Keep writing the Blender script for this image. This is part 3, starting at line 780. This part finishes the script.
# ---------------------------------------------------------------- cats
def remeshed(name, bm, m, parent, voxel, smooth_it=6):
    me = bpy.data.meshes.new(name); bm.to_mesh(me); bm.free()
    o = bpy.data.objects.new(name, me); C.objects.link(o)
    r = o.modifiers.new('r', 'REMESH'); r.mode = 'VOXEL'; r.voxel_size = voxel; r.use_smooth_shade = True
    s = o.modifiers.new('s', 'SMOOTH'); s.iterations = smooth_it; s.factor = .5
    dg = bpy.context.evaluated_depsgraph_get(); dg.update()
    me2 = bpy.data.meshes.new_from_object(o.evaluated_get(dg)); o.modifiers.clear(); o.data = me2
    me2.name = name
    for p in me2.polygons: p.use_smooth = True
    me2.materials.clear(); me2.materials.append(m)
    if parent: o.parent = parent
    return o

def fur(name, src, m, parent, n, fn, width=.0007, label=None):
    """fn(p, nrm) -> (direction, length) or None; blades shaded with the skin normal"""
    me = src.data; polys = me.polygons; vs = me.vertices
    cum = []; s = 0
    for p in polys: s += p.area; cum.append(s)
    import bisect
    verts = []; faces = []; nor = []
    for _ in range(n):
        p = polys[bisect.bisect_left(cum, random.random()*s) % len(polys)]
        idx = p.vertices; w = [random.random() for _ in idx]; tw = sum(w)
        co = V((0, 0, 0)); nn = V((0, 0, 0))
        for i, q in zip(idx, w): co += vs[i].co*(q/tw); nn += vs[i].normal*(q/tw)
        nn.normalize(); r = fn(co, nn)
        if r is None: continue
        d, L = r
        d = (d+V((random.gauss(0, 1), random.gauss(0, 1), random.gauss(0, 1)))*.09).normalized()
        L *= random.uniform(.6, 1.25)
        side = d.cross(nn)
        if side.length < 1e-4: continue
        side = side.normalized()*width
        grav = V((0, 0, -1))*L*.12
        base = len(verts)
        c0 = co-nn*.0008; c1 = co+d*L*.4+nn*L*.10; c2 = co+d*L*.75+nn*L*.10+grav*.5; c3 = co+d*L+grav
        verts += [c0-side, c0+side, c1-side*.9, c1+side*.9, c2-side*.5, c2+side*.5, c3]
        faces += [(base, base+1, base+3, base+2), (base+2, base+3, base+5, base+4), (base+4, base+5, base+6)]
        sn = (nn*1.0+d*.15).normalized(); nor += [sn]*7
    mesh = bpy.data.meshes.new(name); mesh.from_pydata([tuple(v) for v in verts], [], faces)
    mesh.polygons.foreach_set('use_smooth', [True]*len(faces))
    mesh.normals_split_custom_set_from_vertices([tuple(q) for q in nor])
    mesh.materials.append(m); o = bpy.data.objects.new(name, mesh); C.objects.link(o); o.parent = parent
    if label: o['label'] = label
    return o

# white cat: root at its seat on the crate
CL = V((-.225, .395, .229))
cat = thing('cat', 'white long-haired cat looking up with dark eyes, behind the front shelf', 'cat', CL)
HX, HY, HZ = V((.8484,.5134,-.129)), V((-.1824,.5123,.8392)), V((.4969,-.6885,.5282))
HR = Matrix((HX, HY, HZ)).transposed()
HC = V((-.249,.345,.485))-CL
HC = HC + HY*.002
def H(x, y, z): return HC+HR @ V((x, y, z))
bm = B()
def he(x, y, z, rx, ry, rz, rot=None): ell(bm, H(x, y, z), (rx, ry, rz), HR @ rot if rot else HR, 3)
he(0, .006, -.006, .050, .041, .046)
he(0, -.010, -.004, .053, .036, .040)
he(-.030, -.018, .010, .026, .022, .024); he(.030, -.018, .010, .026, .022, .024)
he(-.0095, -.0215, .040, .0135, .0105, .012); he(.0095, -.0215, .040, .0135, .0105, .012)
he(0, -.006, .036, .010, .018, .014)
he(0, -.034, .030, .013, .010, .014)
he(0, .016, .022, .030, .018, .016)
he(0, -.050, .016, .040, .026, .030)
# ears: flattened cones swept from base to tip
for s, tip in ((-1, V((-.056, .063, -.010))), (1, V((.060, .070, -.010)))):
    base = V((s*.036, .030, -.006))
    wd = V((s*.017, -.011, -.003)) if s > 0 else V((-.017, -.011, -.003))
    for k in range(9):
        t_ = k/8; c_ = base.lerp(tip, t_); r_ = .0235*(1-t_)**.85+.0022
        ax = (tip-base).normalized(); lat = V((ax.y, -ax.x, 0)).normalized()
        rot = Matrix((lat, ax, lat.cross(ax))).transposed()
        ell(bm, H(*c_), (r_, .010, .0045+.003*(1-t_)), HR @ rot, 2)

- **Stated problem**
Repeat the listing in full, keeping every line exactly as it is.

- **Worked answer**
Keep writing the Blender script for this image. This is part 3, starting at line 780. This part finishes the script.
# ---------------------------------------------------------------- cats
def remeshed(name, bm, m, parent, voxel, smooth_it=6):
    me = bpy.data.meshes.new(name); bm.to_mesh(me); bm.free()
    o = bpy.data.objects.new(name, me); C.objects.link(o)
    r = o.modifiers.new('r', 'REMESH'); r.mode = 'VOXEL'; r.voxel_size = voxel; r.use_smooth_shade = True
    s = o.modifiers.new('s', 'SMOOTH'); s.iterations = smooth_it; s.factor = .5
    dg = bpy.context.evaluated_depsgraph_get(); dg.update()
    me2 = bpy.data.meshes.new_from_object(o.evaluated_get(dg)); o.modifiers.clear(); o.data = me2
    me2.name = name
    for p in me2.polygons: p.use_smooth = True
    me2.materials.clear(); me2.materials.append(m)
    if parent: o.parent = parent
    return o

def fur(name, src, m, parent, n, fn, width=.0007, label=None):
    """fn(p, nrm) -> (direction, length) or None; blades shaded with the skin normal"""
    me = src.data; polys = me.polygons; vs = me.vertices
    cum = []; s = 0
    for p in polys: s += p.area; cum.append(s)
    import bisect
    verts = []; faces = []; nor = []
    for _ in range(n):
        p = polys[bisect.bisect_left(cum, random.random()*s) % len(polys)]
        idx = p.vertices; w = [random.random() for _ in idx]; tw = sum(w)
        co = V((0, 0, 0)); nn = V((0, 0, 0))
        for i, q in zip(idx, w): co += vs[i].co*(q/tw); nn += vs[i].normal*(q/tw)
        nn.normalize(); r = fn(co, nn)
        if r is None: continue
        d, L = r
        d = (d+V((random.gauss(0, 1), random.gauss(0, 1), random.gauss(0, 1)))*.09).normalized()
        L *= random.uniform(.6, 1.25)
        side = d.cross(nn)
        if side.length < 1e-4: continue
        side = side.normalized()*width
        grav = V((0, 0, -1))*L*.12
        base = len(verts)
        c0 = co-nn*.0008; c1 = co+d*L*.4+nn*L*.10; c2 = co+d*L*.75+nn*L*.10+grav*.5; c3 = co+d*L+grav
        verts += [c0-side, c0+side, c1-side*.9, c1+side*.9, c2-side*.5, c2+side*.5, c3]
        faces += [(base, base+1, base+3, base+2), (base+2, base+3, base+5, base+4), (base+4, base+5, base+6)]
        sn = (nn*1.0+d*.15).normalized(); nor += [sn]*7
    mesh = bpy.data.meshes.new(name); mesh.from_pydata([tuple(v) for v in verts], [], faces)
    mesh.polygons.foreach_set('use_smooth', [True]*len(faces))
    mesh.normals_split_custom_set_from_vertices([tuple(q) for q in nor])
    mesh.materials.append(m); o = bpy.data.objects.new(name, mesh); C.objects.link(o); o.parent = parent
    if label: o['label'] = label
    return o

# white cat: root at its seat on the crate
CL = V((-.225, .395, .229))
cat = thing('cat', 'white long-haired cat looking up with dark eyes, behind the front shelf', 'cat', CL)
HX, HY, HZ = V((.8484,.5134,-.129)), V((-.1824,.5123,.8392)), V((.4969,-.6885,.5282))
HR = Matrix((HX, HY, HZ)).transposed()
HC = V((-.249,.345,.485))-CL
HC = HC + HY*.002
def H(x, y, z): return HC+HR @ V((x, y, z))
bm = B()
def he(x, y, z, rx, ry, rz, rot=None): ell(bm, H(x, y, z), (rx, ry, rz), HR @ rot if rot else HR, 3)
he(0, .006, -.006, .050, .041, .046)
he(0, -.010, -.004, .053, .036, .040)
he(-.030, -.018, .010, .026, .022, .024); he(.030, -.018, .010, .026, .022, .024)
he(-.0095, -.0215, .040, .0135, .0105, .012); he(.0095, -.0215, .040, .0135, .0105, .012)
he(0, -.006, .036, .010, .018, .014)
he(0, -.034, .030, .013, .010, .014)
he(0, .016, .022, .030, .018, .016)
he(0, -.050, .016, .040, .026, .030)
# ears: flattened cones swept from base to tip
for s, tip in ((-1, V((-.056, .063, -.010))), (1, V((.060, .070, -.010)))):
    base = V((s*.036, .030, -.006))
    wd = V((s*.017, -.011, -.003)) if s > 0 else V((-.017, -.011, -.003))
    for k in range(9):
        t_ = k/8; c_ = base.lerp(tip, t_); r_ = .0235*(1-t_)**.85+.0022
        ax = (tip-base).normalized(); lat = V((ax.y, -ax.x, 0)).normalized()
        rot = Matrix((lat, ax, lat.cross(ax))).transposed()
        ell(bm, H(*c_), (r_, .010, .0045+.003*(1-t_)), HR @ rot, 2)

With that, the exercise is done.